## begin

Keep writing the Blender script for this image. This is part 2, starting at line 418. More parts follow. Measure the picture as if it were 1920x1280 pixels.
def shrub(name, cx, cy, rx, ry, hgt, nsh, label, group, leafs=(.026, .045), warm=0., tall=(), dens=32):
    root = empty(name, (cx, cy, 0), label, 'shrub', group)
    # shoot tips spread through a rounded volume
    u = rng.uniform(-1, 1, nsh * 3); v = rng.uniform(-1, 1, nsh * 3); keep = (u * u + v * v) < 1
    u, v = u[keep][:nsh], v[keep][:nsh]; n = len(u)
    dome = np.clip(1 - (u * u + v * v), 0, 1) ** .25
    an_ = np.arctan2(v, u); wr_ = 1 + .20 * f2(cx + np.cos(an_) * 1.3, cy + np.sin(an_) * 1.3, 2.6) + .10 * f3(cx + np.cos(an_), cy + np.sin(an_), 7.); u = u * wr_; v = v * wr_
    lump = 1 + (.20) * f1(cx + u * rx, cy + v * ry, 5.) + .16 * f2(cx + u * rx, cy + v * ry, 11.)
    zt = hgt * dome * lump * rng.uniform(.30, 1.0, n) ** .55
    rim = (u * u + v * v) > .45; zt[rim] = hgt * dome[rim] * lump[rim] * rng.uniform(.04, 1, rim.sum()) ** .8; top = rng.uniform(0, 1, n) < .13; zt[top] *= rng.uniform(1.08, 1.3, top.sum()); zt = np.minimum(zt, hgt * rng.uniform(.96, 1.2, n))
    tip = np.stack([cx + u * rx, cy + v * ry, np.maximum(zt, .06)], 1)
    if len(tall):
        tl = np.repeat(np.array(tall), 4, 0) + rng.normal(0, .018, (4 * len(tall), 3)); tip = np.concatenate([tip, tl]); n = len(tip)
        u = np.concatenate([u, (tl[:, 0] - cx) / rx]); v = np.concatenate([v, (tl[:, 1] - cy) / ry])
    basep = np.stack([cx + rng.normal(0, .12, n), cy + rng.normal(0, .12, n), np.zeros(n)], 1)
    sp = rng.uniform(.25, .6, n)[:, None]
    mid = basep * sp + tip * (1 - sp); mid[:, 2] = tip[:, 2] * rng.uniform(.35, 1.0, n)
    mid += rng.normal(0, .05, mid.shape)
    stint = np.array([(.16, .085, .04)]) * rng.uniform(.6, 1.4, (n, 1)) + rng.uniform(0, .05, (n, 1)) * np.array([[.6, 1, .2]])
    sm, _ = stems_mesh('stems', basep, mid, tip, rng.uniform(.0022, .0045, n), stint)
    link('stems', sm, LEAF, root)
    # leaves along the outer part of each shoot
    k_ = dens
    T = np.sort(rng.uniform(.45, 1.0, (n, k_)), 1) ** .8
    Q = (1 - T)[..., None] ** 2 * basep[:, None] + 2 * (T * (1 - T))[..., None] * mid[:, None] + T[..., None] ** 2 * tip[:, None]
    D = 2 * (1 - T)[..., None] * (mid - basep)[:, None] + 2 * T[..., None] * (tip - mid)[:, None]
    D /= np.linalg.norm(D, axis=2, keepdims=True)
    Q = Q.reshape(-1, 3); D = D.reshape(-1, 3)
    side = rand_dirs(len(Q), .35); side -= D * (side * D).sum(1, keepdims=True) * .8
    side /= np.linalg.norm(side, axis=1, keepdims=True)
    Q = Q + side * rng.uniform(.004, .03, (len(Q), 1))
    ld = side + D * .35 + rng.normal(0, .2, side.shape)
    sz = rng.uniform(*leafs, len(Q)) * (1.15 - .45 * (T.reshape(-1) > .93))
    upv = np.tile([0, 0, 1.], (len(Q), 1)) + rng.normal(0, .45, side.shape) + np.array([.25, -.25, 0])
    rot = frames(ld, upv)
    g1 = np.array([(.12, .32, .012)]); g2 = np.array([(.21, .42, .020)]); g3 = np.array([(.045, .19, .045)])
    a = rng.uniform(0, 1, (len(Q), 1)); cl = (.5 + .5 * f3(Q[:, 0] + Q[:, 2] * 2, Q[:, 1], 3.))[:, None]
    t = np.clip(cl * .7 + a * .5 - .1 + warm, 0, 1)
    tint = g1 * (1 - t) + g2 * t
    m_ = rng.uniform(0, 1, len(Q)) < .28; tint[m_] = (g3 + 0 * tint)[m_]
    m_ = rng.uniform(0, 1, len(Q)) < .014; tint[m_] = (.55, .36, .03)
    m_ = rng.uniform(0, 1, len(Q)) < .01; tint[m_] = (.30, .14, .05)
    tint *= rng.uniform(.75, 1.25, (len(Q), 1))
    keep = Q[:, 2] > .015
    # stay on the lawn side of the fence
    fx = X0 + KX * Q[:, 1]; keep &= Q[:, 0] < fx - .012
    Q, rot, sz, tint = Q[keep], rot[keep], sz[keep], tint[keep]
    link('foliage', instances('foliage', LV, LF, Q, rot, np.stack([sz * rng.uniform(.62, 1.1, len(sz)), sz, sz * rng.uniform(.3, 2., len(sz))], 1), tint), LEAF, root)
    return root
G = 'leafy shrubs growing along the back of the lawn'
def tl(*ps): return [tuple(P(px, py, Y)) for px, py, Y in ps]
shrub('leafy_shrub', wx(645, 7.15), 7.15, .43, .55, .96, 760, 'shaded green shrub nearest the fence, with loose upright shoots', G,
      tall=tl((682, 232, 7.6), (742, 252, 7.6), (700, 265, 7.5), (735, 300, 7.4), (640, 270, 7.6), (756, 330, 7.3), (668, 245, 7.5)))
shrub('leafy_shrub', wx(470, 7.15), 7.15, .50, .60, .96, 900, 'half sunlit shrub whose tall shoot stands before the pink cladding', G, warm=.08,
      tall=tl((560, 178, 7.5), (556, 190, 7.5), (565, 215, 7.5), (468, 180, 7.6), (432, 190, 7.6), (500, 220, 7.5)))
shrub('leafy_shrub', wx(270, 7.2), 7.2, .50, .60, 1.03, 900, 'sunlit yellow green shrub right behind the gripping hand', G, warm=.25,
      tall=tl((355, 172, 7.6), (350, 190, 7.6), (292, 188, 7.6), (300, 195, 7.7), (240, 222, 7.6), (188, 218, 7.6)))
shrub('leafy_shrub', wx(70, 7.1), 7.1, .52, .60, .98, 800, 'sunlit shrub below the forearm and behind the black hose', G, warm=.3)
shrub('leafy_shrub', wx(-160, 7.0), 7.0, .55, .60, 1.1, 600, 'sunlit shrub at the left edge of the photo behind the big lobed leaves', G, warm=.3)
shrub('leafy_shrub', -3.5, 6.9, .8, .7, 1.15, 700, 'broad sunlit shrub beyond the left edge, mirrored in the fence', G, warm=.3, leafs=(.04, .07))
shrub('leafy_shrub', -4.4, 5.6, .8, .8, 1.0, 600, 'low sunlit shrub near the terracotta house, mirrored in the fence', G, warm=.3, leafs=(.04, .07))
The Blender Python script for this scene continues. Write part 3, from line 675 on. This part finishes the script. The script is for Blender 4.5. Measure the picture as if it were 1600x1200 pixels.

## end

**Your goal**
Copy out all of the records above with nothing altered.

**The solution**
Keep writing the Blender script for this image. This is part 2, starting at line 418. More parts follow. Measure the picture as if it were 1920x1280 pixels.
def shrub(name, cx, cy, rx, ry, hgt, nsh, label, group, leafs=(.026, .045), warm=0., tall=(), dens=32):
    root = empty(name, (cx, cy, 0), label, 'shrub', group)
    # shoot tips spread through a rounded volume
    u = rng.uniform(-1, 1, nsh * 3); v = rng.uniform(-1, 1, nsh * 3); keep = (u * u + v * v) < 1
    u, v = u[keep][:nsh], v[keep][:nsh]; n = len(u)
    dome = np.clip(1 - (u * u + v * v), 0, 1) ** .25
    an_ = np.arctan2(v, u); wr_ = 1 + .20 * f2(cx + np.cos(an_) * 1.3, cy + np.sin(an_) * 1.3, 2.6) + .10 * f3(cx + np.cos(an_), cy + np.sin(an_), 7.); u = u * wr_; v = v * wr_
    lump = 1 + (.20) * f1(cx + u * rx, cy + v * ry, 5.) + .16 * f2(cx + u * rx, cy + v * ry, 11.)
    zt = hgt * dome * lump * rng.uniform(.30, 1.0, n) ** .55
    rim = (u * u + v * v) > .45; zt[rim] = hgt * dome[rim] * lump[rim] * rng.uniform(.04, 1, rim.sum()) ** .8; top = rng.uniform(0, 1, n) < .13; zt[top] *= rng.uniform(1.08, 1.3, top.sum()); zt = np.minimum(zt, hgt * rng.uniform(.96, 1.2, n))
    tip = np.stack([cx + u * rx, cy + v * ry, np.maximum(zt, .06)], 1)
    if len(tall):
        tl = np.repeat(np.array(tall), 4, 0) + rng.normal(0, .018, (4 * len(tall), 3)); tip = np.concatenate([tip, tl]); n = len(tip)
        u = np.concatenate([u, (tl[:, 0] - cx) / rx]); v = np.concatenate([v, (tl[:, 1] - cy) / ry])
    basep = np.stack([cx + rng.normal(0, .12, n), cy + rng.normal(0, .12, n), np.zeros(n)], 1)
    sp = rng.uniform(.25, .6, n)[:, None]
    mid = basep * sp + tip * (1 - sp); mid[:, 2] = tip[:, 2] * rng.uniform(.35, 1.0, n)
    mid += rng.normal(0, .05, mid.shape)
    stint = np.array([(.16, .085, .04)]) * rng.uniform(.6, 1.4, (n, 1)) + rng.uniform(0, .05, (n, 1)) * np.array([[.6, 1, .2]])
    sm, _ = stems_mesh('stems', basep, mid, tip, rng.uniform(.0022, .0045, n), stint)
    link('stems', sm, LEAF, root)
    # leaves along the outer part of each shoot
    k_ = dens
    T = np.sort(rng.uniform(.45, 1.0, (n, k_)), 1) ** .8
    Q = (1 - T)[..., None] ** 2 * basep[:, None] + 2 * (T * (1 - T))[..., None] * mid[:, None] + T[..., None] ** 2 * tip[:, None]
    D = 2 * (1 - T)[..., None] * (mid - basep)[:, None] + 2 * T[..., None] * (tip - mid)[:, None]
    D /= np.linalg.norm(D, axis=2, keepdims=True)
    Q = Q.reshape(-1, 3); D = D.reshape(-1, 3)
    side = rand_dirs(len(Q), .35); side -= D * (side * D).sum(1, keepdims=True) * .8
    side /= np.linalg.norm(side, axis=1, keepdims=True)
    Q = Q + side * rng.uniform(.004, .03, (len(Q), 1))
    ld = side + D * .35 + rng.normal(0, .2, side.shape)
    sz = rng.uniform(*leafs, len(Q)) * (1.15 - .45 * (T.reshape(-1) > .93))
    upv = np.tile([0, 0, 1.], (len(Q), 1)) + rng.normal(0, .45, side.shape) + np.array([.25, -.25, 0])
    rot = frames(ld, upv)
    g1 = np.array([(.12, .32, .012)]); g2 = np.array([(.21, .42, .020)]); g3 = np.array([(.045, .19, .045)])
    a = rng.uniform(0, 1, (len(Q), 1)); cl = (.5 + .5 * f3(Q[:, 0] + Q[:, 2] * 2, Q[:, 1], 3.))[:, None]
    t = np.clip(cl * .7 + a * .5 - .1 + warm, 0, 1)
    tint = g1 * (1 - t) + g2 * t
    m_ = rng.uniform(0, 1, len(Q)) < .28; tint[m_] = (g3 + 0 * tint)[m_]
    m_ = rng.uniform(0, 1, len(Q)) < .014; tint[m_] = (.55, .36, .03)
    m_ = rng.uniform(0, 1, len(Q)) < .01; tint[m_] = (.30, .14, .05)
    tint *= rng.uniform(.75, 1.25, (len(Q), 1))
    keep = Q[:, 2] > .015
    # stay on the lawn side of the fence
    fx = X0 + KX * Q[:, 1]; keep &= Q[:, 0] < fx - .012
    Q, rot, sz, tint = Q[keep], rot[keep], sz[keep], tint[keep]
    link('foliage', instances('foliage', LV, LF, Q, rot, np.stack([sz * rng.uniform(.62, 1.1, len(sz)), sz, sz * rng.uniform(.3, 2., len(sz))], 1), tint), LEAF, root)
    return root
G = 'leafy shrubs growing along the back of the lawn'
def tl(*ps): return [tuple(P(px, py, Y)) for px, py, Y in ps]
shrub('leafy_shrub', wx(645, 7.15), 7.15, .43, .55, .96, 760, 'shaded green shrub nearest the fence, with loose upright shoots', G,
      tall=tl((682, 232, 7.6), (742, 252, 7.6), (700, 265, 7.5), (735, 300, 7.4), (640, 270, 7.6), (756, 330, 7.3), (668, 245, 7.5)))
shrub('leafy_shrub', wx(470, 7.15), 7.15, .50, .60, .96, 900, 'half sunlit shrub whose tall shoot stands before the pink cladding', G, warm=.08,
      tall=tl((560, 178, 7.5), (556, 190, 7.5), (565, 215, 7.5), (468, 180, 7.6), (432, 190, 7.6), (500, 220, 7.5)))
shrub('leafy_shrub', wx(270, 7.2), 7.2, .50, .60, 1.03, 900, 'sunlit yellow green shrub right behind the gripping hand', G, warm=.25,
      tall=tl((355, 172, 7.6), (350, 190, 7.6), (292, 188, 7.6), (300, 195, 7.7), (240, 222, 7.6), (188, 218, 7.6)))
shrub('leafy_shrub', wx(70, 7.1), 7.1, .52, .60, .98, 800, 'sunlit shrub below the forearm and behind the black hose', G, warm=.3)
shrub('leafy_shrub', wx(-160, 7.0), 7.0, .55, .60, 1.1, 600, 'sunlit shrub at the left edge of the photo behind the big lobed leaves', G, warm=.3)
shrub('leafy_shrub', -3.5, 6.9, .8, .7, 1.15, 700, 'broad sunlit shrub beyond the left edge, mirrored in the fence', G, warm=.3, leafs=(.04, .07))
shrub('leafy_shrub', -4.4, 5.6, .8, .8, 1.0, 600, 'low sunlit shrub near the terracotta house, mirrored in the fence', G, warm=.3, leafs=(.04, .07))
The Blender Python script for this scene continues. Write part 3, from line 675 on. This part finishes the script. The script is for Blender 4.5. Measure the picture as if it were 1600x1200 pixels.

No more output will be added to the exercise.